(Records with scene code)
☆ ☆ ☆ ☆

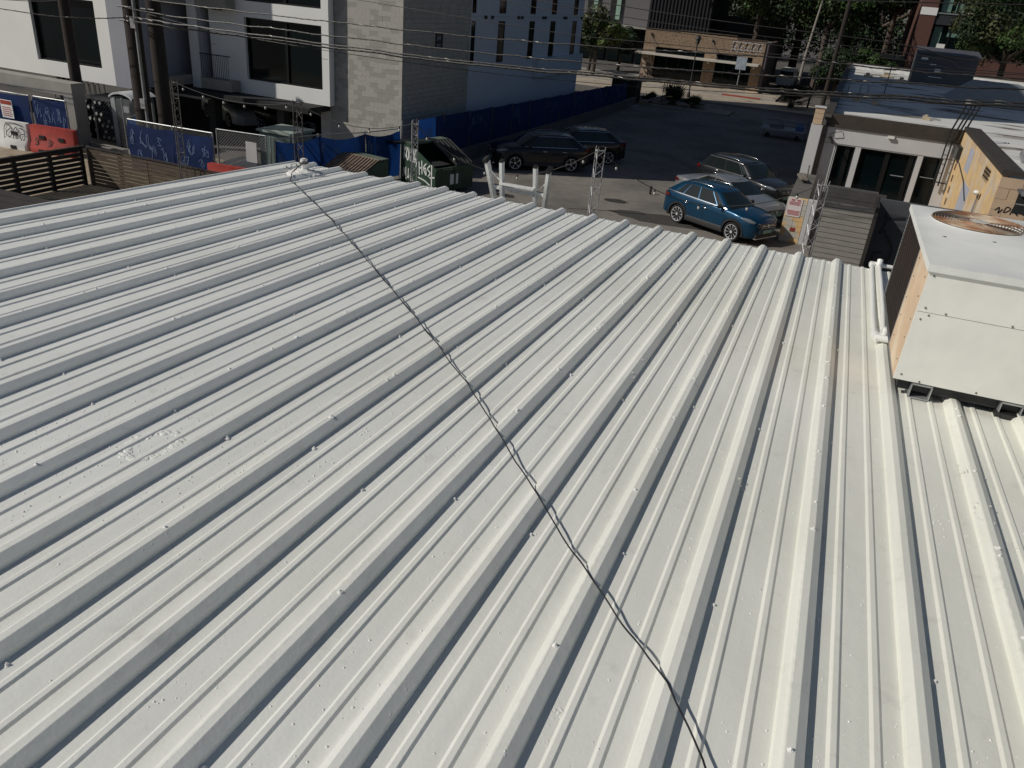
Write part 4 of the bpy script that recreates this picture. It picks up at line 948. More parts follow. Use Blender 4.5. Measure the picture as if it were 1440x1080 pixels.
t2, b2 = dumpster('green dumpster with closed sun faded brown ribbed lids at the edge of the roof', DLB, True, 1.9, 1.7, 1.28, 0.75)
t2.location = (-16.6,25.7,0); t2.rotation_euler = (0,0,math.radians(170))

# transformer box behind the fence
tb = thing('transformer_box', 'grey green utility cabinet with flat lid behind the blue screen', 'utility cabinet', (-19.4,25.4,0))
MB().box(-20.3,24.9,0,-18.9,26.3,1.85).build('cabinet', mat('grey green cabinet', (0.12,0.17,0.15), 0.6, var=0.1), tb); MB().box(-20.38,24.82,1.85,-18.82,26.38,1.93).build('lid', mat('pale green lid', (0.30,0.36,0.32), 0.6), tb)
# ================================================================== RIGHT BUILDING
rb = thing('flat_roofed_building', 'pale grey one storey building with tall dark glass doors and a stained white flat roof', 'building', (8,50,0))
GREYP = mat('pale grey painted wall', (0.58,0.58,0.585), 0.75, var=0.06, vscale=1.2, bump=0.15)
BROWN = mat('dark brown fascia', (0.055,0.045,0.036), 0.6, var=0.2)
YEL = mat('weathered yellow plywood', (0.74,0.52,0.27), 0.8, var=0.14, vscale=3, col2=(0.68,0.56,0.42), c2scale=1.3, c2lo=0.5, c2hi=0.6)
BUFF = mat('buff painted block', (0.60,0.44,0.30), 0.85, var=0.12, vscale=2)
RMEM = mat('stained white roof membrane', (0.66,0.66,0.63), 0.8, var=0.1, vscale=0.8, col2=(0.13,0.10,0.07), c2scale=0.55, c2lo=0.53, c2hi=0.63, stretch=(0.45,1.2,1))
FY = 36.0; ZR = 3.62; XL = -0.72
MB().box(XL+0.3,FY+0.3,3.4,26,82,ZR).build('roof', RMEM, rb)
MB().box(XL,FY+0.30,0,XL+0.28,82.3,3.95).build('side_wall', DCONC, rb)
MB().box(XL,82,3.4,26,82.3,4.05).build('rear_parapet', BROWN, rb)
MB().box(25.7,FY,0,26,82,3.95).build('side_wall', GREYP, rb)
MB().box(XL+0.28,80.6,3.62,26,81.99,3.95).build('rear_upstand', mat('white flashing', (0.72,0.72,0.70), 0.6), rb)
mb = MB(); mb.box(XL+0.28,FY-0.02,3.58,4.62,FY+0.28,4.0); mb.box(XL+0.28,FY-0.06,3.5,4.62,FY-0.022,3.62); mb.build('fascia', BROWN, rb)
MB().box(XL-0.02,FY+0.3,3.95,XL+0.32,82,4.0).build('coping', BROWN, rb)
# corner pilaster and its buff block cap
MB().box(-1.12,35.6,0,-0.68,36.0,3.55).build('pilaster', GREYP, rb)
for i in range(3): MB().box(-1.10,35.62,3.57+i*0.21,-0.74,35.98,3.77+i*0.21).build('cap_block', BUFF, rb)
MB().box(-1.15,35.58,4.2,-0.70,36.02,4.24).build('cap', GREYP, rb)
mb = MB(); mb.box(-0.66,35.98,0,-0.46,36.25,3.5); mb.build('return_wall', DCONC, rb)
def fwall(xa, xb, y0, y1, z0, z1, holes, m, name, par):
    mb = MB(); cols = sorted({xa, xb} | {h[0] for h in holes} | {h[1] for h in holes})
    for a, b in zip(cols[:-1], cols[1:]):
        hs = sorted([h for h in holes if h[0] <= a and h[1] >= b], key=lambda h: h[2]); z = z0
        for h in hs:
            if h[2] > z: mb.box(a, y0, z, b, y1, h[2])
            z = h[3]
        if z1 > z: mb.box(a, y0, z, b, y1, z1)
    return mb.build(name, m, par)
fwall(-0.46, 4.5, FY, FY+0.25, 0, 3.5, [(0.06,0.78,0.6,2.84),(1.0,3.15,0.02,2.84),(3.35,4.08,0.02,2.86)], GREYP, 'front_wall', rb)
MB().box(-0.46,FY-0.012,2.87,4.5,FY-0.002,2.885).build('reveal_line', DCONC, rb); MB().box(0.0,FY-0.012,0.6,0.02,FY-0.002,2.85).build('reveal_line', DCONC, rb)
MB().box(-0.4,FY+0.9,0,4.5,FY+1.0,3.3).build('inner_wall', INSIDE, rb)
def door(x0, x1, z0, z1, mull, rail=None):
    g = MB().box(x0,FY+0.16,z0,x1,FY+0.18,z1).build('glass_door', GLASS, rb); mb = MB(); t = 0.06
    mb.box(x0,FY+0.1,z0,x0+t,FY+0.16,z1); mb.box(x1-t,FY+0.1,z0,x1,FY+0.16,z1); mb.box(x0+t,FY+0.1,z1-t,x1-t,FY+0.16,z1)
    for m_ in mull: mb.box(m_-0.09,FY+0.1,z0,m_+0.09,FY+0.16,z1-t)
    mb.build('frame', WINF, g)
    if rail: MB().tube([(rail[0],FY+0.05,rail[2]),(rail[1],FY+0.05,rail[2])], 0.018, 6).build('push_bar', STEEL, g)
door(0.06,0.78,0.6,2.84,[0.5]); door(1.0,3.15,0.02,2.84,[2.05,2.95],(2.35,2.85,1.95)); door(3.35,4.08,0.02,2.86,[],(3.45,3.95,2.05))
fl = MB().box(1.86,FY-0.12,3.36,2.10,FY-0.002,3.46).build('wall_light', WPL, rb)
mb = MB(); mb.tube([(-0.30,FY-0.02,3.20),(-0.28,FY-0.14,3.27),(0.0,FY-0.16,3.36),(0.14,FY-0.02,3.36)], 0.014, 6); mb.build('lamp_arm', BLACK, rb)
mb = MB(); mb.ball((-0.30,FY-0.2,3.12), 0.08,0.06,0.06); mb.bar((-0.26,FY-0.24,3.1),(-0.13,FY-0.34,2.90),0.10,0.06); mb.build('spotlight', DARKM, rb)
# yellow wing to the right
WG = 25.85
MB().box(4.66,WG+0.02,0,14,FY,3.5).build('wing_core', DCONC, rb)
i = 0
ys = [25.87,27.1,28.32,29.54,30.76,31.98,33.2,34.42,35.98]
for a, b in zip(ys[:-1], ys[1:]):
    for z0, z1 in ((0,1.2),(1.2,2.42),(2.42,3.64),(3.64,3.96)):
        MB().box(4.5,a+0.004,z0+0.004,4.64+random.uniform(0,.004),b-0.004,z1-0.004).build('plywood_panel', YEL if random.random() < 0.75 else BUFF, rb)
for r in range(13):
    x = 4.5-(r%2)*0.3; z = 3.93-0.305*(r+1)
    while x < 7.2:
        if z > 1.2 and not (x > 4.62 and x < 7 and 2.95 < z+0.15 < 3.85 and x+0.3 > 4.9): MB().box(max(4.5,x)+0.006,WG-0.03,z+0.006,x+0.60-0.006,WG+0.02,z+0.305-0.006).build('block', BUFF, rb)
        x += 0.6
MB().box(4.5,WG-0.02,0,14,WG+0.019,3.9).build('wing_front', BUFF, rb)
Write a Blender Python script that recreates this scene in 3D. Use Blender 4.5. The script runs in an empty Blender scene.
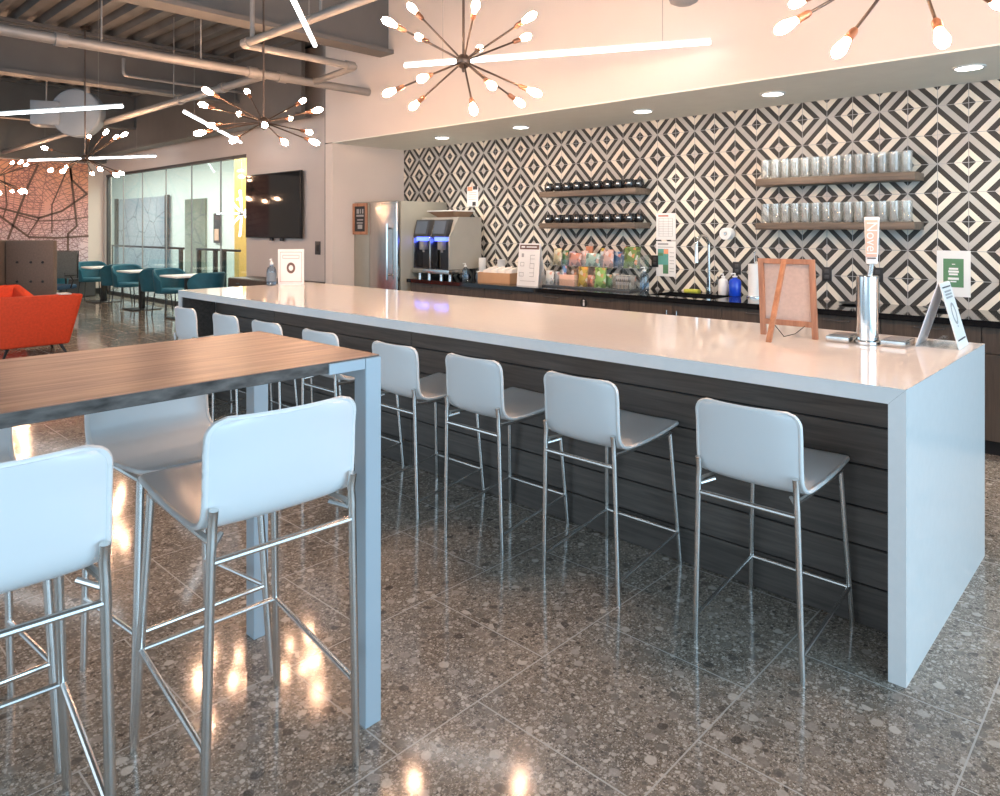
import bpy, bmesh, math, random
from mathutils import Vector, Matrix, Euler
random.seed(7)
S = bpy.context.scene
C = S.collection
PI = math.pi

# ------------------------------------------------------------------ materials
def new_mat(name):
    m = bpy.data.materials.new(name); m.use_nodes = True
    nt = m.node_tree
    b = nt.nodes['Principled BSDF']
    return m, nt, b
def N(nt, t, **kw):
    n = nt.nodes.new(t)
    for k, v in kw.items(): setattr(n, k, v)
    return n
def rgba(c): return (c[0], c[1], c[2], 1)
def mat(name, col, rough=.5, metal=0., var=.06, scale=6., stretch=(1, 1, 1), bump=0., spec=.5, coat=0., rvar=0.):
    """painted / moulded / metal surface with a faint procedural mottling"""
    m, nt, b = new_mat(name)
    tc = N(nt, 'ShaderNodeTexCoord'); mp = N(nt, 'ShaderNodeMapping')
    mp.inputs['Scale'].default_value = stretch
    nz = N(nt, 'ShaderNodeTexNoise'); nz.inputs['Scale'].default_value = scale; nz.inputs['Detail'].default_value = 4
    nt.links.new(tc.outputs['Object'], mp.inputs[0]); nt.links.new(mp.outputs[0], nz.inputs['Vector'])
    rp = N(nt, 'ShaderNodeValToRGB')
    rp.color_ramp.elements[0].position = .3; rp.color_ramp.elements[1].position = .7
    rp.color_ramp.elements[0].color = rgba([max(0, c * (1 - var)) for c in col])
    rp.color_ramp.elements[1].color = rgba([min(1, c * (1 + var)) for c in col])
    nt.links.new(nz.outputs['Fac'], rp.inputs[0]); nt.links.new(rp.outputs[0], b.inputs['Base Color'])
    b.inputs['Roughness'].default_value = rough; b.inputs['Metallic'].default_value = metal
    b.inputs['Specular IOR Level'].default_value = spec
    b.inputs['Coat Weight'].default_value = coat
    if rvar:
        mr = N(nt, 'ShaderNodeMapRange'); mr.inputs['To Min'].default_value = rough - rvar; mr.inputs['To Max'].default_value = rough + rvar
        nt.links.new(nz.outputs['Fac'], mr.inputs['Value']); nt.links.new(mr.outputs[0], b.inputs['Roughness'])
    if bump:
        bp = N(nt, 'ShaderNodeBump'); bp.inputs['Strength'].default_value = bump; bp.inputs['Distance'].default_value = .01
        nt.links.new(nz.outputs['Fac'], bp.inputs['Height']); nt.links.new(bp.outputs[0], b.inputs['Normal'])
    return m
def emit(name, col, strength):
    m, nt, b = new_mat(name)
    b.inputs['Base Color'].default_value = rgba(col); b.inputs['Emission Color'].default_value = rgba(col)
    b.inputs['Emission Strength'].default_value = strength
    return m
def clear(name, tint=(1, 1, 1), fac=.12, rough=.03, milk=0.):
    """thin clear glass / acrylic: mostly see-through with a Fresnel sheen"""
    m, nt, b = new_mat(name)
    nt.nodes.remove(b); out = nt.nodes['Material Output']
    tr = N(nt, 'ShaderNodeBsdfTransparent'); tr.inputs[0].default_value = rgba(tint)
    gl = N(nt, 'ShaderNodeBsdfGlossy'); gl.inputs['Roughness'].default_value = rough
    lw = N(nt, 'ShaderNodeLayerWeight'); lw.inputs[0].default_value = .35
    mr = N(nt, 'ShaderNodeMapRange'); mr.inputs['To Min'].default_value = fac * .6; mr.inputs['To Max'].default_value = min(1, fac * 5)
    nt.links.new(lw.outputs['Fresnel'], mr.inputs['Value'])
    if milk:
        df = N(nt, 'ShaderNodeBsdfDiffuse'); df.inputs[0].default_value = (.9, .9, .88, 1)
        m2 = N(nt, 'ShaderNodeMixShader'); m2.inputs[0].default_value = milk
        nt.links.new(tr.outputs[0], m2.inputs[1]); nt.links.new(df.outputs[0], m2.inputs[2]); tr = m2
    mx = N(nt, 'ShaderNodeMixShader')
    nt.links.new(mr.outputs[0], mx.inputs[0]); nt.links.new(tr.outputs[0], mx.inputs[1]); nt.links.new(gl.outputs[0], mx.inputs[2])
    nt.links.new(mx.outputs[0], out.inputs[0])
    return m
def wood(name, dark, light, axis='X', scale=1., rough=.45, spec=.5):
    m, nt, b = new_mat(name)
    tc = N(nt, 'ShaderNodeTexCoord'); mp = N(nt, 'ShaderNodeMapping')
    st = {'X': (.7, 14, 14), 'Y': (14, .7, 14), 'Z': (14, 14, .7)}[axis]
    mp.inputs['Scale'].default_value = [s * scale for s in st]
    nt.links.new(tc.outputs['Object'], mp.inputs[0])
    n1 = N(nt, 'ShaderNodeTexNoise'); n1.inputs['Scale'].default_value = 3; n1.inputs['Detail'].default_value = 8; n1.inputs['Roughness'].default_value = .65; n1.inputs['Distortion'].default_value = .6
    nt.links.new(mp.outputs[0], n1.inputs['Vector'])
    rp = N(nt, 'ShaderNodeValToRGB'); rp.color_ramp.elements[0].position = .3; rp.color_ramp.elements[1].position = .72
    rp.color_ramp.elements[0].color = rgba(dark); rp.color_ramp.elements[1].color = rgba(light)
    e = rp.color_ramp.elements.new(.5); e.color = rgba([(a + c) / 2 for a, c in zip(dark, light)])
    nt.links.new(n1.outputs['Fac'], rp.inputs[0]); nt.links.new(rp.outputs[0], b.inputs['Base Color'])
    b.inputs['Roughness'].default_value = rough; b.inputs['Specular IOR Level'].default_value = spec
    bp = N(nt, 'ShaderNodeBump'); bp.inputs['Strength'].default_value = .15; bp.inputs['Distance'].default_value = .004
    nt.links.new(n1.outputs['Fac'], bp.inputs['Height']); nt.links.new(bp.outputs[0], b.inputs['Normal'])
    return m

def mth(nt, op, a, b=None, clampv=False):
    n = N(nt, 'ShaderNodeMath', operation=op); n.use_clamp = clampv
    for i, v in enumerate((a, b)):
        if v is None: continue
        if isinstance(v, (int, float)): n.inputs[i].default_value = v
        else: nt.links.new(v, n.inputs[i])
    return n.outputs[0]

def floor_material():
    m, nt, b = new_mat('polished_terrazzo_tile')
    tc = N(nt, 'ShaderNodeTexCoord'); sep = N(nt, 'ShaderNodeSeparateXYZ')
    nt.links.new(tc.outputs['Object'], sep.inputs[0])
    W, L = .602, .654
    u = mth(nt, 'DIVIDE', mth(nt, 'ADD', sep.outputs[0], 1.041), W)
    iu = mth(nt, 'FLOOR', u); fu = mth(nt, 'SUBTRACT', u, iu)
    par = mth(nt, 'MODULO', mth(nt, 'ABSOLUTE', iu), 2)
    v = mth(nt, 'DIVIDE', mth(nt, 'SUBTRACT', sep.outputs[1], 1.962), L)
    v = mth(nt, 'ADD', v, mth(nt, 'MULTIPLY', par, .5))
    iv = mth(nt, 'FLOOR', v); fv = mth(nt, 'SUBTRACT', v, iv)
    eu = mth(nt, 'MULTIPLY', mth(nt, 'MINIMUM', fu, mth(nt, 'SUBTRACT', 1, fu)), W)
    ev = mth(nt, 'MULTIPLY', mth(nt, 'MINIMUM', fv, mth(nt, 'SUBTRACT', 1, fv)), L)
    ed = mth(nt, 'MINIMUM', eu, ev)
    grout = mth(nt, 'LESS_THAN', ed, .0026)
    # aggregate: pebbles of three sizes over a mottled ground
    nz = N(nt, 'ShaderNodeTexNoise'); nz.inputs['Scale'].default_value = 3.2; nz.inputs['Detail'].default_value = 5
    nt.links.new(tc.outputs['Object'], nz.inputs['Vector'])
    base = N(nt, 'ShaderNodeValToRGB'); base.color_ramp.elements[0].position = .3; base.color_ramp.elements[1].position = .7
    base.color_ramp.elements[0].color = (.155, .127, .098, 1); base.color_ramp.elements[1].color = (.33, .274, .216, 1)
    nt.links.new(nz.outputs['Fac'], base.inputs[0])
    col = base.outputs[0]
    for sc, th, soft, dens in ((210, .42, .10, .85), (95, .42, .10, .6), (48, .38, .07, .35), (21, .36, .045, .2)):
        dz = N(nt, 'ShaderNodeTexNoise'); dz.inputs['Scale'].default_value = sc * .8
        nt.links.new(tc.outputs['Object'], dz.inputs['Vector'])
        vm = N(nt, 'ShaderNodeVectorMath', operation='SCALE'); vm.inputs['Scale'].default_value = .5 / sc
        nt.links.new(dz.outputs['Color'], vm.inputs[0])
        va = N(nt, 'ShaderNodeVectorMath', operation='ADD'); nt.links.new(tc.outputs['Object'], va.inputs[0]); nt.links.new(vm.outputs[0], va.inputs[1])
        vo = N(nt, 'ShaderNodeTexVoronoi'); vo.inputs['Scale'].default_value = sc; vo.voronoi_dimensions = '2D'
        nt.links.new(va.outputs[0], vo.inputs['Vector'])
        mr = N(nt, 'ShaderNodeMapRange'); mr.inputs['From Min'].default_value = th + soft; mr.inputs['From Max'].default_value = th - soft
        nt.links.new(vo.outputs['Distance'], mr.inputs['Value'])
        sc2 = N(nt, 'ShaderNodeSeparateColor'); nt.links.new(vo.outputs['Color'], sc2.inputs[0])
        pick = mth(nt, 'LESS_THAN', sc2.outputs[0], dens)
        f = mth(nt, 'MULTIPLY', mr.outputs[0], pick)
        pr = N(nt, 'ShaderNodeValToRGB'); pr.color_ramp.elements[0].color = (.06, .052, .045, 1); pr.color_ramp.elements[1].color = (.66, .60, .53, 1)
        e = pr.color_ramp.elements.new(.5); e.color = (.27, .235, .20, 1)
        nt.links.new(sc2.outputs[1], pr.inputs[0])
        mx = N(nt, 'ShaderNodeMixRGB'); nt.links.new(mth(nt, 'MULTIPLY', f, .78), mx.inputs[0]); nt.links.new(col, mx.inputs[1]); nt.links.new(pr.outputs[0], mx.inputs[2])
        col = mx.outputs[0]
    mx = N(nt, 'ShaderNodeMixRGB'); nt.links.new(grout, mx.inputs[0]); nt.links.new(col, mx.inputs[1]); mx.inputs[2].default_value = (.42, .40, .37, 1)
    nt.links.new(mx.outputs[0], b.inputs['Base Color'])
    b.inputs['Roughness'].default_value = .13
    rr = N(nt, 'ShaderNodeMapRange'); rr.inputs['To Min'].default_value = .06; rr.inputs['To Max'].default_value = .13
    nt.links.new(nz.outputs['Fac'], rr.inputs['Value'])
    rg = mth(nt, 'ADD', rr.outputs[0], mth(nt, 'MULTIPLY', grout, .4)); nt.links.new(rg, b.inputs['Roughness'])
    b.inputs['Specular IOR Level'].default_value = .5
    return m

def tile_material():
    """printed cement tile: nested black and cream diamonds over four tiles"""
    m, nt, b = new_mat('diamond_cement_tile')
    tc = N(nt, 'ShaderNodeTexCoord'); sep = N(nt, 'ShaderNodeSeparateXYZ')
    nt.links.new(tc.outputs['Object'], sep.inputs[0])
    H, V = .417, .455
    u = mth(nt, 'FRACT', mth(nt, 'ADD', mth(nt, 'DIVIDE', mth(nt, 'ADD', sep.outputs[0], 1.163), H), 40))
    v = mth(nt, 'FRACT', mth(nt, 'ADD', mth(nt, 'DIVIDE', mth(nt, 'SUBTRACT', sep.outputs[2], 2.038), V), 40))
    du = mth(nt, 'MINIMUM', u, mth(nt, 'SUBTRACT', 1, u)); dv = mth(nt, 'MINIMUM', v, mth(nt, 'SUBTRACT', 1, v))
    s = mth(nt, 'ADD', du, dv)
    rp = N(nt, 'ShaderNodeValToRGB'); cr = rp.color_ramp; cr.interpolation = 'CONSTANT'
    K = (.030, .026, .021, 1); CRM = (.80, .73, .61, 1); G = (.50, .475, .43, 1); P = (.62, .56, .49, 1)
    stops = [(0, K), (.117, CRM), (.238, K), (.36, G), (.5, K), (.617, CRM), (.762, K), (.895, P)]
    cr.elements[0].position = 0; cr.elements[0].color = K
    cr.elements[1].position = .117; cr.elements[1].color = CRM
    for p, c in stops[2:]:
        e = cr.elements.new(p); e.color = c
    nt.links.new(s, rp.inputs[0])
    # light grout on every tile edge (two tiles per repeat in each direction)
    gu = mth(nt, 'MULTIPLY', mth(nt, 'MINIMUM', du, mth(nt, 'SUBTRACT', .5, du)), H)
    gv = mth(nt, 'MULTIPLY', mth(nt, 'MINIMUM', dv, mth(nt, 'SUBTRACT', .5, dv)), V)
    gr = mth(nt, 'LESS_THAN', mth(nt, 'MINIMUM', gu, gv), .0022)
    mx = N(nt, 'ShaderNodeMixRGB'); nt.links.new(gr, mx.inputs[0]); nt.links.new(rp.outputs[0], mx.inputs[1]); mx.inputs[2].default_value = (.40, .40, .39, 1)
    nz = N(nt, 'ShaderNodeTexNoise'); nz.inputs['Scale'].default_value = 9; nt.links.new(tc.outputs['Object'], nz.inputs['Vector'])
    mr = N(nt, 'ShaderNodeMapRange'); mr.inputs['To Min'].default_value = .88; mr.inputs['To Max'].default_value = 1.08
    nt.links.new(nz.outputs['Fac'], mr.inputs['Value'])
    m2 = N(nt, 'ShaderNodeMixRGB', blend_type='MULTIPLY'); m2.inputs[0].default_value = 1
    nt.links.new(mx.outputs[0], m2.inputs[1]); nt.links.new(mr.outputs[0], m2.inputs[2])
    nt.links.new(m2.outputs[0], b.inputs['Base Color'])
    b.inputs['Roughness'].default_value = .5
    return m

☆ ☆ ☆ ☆

## Stated exercise
Copy exactly the stretch of lines from the one containing "Write a Blender" through the one containing "PI = math.pi", both included. Leave out any pictures.

## Result
Write a Blender Python script that recreates this scene in 3D. Use Blender 4.5. The script runs in an empty Blender scene.
import bpy, bmesh, math, random
from mathutils import Vector, Matrix, Euler
random.seed(7)
S = bpy.context.scene
C = S.collection
PI = math.pi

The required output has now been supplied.